Friday, 5 April 2013

Poetry Month 2013: Dawna Markova

I heard Dawna Markova speak at the Systems Thinking Conference in the USA some years ago. It was two hour plenary session and it felt like twenty minutes. Looking back, it was a session that changed my life - and it did it through poetry. I came home and repurposed my life.

The poem that captured me is one that is well known: "I will not die an unlived life".  I've copied some key lines in this post but I urge you to look at this website which has the background to the poem and why Dawna wrote it. It comes from a book by the same title.
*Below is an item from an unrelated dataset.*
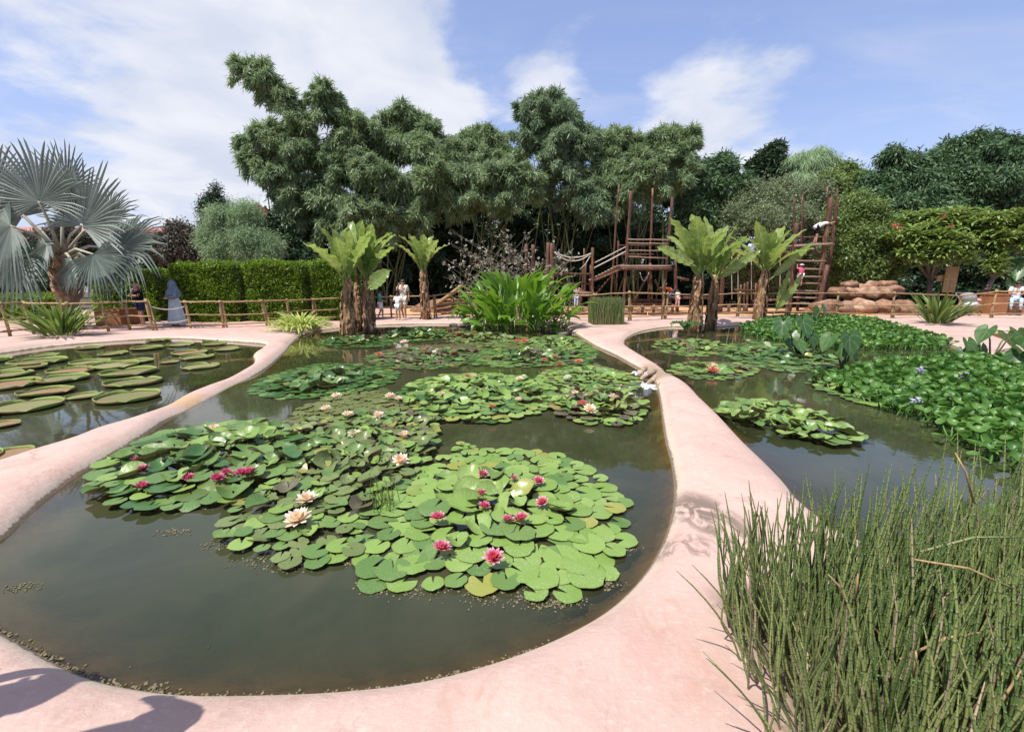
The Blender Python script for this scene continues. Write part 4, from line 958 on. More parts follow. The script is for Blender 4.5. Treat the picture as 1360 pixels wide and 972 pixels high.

Reading a few lines in isolation is helpful, but reading the whole book is life transforming.

I will not die an unlived life. 
I will not live in fear 
of falling or catching fire. 
I choose to inhabit my days, 
to allow my living to open me, 
to make me less afraid, 
more accessible; 
to loosen my heart 
until it becomes a wing, 
a torch, a promise. 
I choose to risk my significance, 
to live so that which came to me as seed 
goes to the next as blossom, 
and that which came to me as blossom, 
goes on as fruit. 

How can this poem be used in the workplace?

The intent of this poem is primarily about purpose - about renewing and regaining it. It's about not being a victim to circumstance. It's about "risking your significance".

I use this in coaching and small group work when there's a need to investigate "purpose" and reasons for doing what we do and being who we are. It helps with setting priorities and finding ways to identify passion.

Ultimately, the poem is also about humility and stewardship, so it's also good to use with leaders, to help them feel their place in their world.

The poem can elicit some very deep and personal feelings so I don't use it in large groups. Dawna Markova can do this because it's her poem and she's an amazing poet-professional.  I try to give the readers a safe place to feel its meaning.

1 comment:

Elaine said...

It's a great and wonderful poem Sarah, we all need inspiration in our lives. It's strange how poetry reading is generally derided or devalued when we spend most of our waking lives being bombarded by words in the media or even in music.